Sir Antony Beevor appeals for renewed study of how the Nazis planned the Holocaust

Acclaimed historian speaks to packed audience, including Shoah survivors, ahead of 75th anniversary of Auschwitz's liberation


Acclaimed historian Sir Antony Beevor has used his speech at the Holocaust Educational Trust's annual Lord Merlyn-Rees Memorial event to encourage renewed study of the reasons behind the Nazi regime's plan for a Final Solution to the Jewish question.

Speaking to a packed audience, including several Shoah survivors, the author said he believed the Nazi leaders turned to the slaughter of the Jews on an industrial scale after they had "woken up to the fact that they might face military disaster and retribution after all."

Sir Antony, who has written acclaimed books on the battles of Stalingrad and Berlin, added: "Absolute victors do not have to worry about facing trials for their war crimes."

He said that the "history of the Shoah or Holocaust has never been straight forward" largely down to the "lack of documents".

"Hitler," he added "perhaps unsurprisingly wanted nothing written down" and the Nazis had also made a point of destroying documents.

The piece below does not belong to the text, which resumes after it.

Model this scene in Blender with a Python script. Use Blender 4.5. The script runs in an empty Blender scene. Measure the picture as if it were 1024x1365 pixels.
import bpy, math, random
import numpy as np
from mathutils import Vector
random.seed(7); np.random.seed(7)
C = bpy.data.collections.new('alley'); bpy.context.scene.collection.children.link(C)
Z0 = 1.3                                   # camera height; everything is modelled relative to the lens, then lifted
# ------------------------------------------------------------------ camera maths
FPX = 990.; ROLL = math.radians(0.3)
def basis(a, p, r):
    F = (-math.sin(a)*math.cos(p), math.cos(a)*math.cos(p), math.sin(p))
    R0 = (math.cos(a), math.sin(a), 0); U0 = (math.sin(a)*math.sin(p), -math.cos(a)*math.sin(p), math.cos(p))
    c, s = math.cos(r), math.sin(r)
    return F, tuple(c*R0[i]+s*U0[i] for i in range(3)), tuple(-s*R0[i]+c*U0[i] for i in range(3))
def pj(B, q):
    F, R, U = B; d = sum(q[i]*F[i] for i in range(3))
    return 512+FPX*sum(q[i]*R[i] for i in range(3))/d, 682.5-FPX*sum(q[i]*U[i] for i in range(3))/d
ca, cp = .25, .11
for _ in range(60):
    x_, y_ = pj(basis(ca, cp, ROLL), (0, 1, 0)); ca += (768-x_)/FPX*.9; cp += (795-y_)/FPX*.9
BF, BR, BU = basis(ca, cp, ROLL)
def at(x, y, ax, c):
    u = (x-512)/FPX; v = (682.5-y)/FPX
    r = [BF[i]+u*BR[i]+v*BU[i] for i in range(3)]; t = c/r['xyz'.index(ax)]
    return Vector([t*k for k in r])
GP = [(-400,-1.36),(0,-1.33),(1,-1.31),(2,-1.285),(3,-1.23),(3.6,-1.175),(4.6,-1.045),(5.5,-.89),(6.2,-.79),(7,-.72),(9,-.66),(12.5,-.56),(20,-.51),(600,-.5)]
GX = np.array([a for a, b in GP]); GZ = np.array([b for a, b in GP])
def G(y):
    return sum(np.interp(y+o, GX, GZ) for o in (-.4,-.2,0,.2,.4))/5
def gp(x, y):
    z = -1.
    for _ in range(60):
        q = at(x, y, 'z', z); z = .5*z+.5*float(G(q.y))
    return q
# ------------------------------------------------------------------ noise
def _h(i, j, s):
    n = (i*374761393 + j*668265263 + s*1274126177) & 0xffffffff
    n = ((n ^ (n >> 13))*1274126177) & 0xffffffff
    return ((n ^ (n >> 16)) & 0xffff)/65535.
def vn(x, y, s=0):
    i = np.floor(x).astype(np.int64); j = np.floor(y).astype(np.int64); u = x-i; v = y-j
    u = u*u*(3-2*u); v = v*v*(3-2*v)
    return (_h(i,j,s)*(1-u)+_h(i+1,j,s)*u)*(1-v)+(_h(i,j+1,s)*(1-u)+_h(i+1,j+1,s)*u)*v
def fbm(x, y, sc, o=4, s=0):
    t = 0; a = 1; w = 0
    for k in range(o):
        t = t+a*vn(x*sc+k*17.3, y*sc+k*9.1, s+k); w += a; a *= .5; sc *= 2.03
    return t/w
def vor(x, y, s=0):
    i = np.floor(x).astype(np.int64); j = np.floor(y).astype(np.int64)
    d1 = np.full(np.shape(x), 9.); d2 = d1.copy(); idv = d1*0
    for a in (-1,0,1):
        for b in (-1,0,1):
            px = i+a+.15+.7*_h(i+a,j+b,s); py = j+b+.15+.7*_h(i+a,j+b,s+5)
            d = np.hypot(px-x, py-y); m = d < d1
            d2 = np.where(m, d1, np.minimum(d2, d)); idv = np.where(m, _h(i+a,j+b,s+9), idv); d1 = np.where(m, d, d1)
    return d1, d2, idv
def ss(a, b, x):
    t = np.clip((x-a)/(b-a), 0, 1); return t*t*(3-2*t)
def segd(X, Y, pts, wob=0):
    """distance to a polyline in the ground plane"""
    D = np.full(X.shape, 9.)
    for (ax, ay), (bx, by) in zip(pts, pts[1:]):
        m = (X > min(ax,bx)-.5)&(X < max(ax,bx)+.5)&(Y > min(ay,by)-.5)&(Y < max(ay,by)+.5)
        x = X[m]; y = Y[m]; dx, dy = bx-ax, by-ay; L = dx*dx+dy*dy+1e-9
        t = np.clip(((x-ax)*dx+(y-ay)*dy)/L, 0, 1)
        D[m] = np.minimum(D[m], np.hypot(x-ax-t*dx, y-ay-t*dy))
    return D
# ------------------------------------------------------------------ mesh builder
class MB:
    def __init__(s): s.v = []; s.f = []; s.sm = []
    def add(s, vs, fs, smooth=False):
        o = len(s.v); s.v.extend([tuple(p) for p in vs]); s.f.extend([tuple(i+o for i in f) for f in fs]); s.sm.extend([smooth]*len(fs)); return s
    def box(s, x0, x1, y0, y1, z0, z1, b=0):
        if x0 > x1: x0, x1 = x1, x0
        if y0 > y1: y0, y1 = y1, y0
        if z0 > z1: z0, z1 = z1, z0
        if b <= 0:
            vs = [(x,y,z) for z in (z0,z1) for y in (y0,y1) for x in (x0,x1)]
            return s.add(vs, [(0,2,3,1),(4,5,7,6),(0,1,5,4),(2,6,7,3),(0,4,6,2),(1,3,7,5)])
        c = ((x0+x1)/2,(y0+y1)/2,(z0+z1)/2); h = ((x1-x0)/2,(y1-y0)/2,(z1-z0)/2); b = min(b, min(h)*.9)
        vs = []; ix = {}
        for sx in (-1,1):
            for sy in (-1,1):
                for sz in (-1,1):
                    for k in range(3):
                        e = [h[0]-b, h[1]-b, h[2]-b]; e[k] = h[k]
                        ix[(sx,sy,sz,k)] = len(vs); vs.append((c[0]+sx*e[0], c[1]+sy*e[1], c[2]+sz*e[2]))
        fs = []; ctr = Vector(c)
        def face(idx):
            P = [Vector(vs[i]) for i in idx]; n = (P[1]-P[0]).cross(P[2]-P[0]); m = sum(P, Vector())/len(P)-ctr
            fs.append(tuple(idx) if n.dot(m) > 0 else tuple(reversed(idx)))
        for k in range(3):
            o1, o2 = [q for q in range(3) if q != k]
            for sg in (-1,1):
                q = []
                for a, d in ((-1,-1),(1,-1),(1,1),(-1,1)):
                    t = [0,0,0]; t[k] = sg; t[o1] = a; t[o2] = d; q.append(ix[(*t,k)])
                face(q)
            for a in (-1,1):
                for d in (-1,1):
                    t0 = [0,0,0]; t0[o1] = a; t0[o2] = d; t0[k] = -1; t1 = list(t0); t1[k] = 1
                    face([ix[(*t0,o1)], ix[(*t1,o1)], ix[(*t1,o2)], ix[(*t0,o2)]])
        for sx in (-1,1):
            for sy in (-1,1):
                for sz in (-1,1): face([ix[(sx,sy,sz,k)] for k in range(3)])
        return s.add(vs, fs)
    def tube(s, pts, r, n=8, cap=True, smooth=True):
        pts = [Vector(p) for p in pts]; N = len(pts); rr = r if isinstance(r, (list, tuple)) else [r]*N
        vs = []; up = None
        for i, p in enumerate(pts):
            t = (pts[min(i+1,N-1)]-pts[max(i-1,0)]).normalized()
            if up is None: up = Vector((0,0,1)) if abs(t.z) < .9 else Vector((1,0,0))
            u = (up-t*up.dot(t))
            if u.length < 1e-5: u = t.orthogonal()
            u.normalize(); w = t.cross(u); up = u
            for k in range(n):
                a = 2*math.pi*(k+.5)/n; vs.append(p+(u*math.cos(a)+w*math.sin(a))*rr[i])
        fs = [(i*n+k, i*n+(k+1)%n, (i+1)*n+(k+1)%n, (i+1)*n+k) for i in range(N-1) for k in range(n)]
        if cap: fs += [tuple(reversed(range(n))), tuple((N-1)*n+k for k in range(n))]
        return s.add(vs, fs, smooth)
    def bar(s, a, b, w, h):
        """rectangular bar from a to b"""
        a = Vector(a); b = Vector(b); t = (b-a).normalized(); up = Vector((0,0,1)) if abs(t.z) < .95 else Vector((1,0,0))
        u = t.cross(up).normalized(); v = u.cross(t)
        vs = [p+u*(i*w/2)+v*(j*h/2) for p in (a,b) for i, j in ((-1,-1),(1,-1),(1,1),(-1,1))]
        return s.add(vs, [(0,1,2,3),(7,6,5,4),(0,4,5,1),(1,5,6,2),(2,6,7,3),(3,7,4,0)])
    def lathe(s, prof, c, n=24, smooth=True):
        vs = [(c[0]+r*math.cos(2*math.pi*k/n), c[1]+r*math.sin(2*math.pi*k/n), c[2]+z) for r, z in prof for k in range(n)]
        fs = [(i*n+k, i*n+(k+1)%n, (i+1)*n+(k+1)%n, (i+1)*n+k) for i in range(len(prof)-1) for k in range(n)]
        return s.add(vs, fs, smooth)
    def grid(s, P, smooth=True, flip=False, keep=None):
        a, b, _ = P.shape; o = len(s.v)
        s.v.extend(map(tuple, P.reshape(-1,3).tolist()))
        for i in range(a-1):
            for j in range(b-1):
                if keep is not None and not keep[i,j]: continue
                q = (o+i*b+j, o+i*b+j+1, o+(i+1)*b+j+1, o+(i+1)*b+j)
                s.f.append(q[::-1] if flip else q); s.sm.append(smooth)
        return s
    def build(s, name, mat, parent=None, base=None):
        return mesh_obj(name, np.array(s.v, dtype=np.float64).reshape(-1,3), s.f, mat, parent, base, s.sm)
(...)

Sir Antony said he believed that the Holocaust should be looked at within the wider context of the Second World War.

"I was greatly encouraged when, in 2012, the Holocaust remembrance centre of Yad Vashem in Jerusalem organised a major four-day conference," he recalled.

"It posed the question: '1942: A Turning Point in World War II and in the Final Solution?' 

"Now, as we approach the 75th anniversary of the liberation of Auschwitz, I would like to raise the subject again."

Discussing exactly when Adolf Hitler agreed his plan for the Final Solution, Sir Anthony said the "mass murder of Jews" had been made an "integral part" right from the start of the Nazi invasion of the Eastern Front in mid 1941.

But he added that Hitler had a "desire to keep details of mass killings abstract" which was a "psychological paradox." 

"Some historians argue that the key decision to use industrial genocide took place in July or August 1941, when a quick victory still seemed to be within the Wehrmacht’s grasp," said Sir Anthony. 

"Others think that it did not take place until the autumn, when the German advance in the Soviet Union slowed perceptibly."

Sir  Antony said his "estimate" was that the decision took place in the second week of December that year.

The Second World War expert had been introduced to the audience at Portcullis House, Westminster, who included Lord Eric Pickles, former Board of Deputies President Jonathan Arkush and Labour MP Rosie Duffield, by host for the evening Matt Chorley, editor of The Times' Red Box.

Mr Chorley said he had been inspired by the work of the Holocaust Educational Trust as someone who was "not Jewish" and "not an expert" but who had spent the last few years "appalled" at the rise of anti-Jewish racism.

He also criticised the failure of Labour under Jeremy Corbyn to accept of "deal with" its own problem with antisemitism.

Earlier Karen Pollock, chief executive of the Holocaust Educational Trust, had told guests ahead of Holocaust Memorial Day on Monday that  "it has never been more important to remember 75 years on as antisemitism remains a blight on our society."

Ms Pollock praised Mr Chorley for being "source of wisdom and intergrity" who articulated better than anyone the shock over antisemitic discourse in society and politics with his phrase "This is not normal."

In a speech that was warmly applauded by all in attendance, HET ambassador Mumtahina Sultan, a sixth form student at Plumstead Manor School, described how a visit to Auschwitz left her determined to fight the rise of racism and antisemitism in society.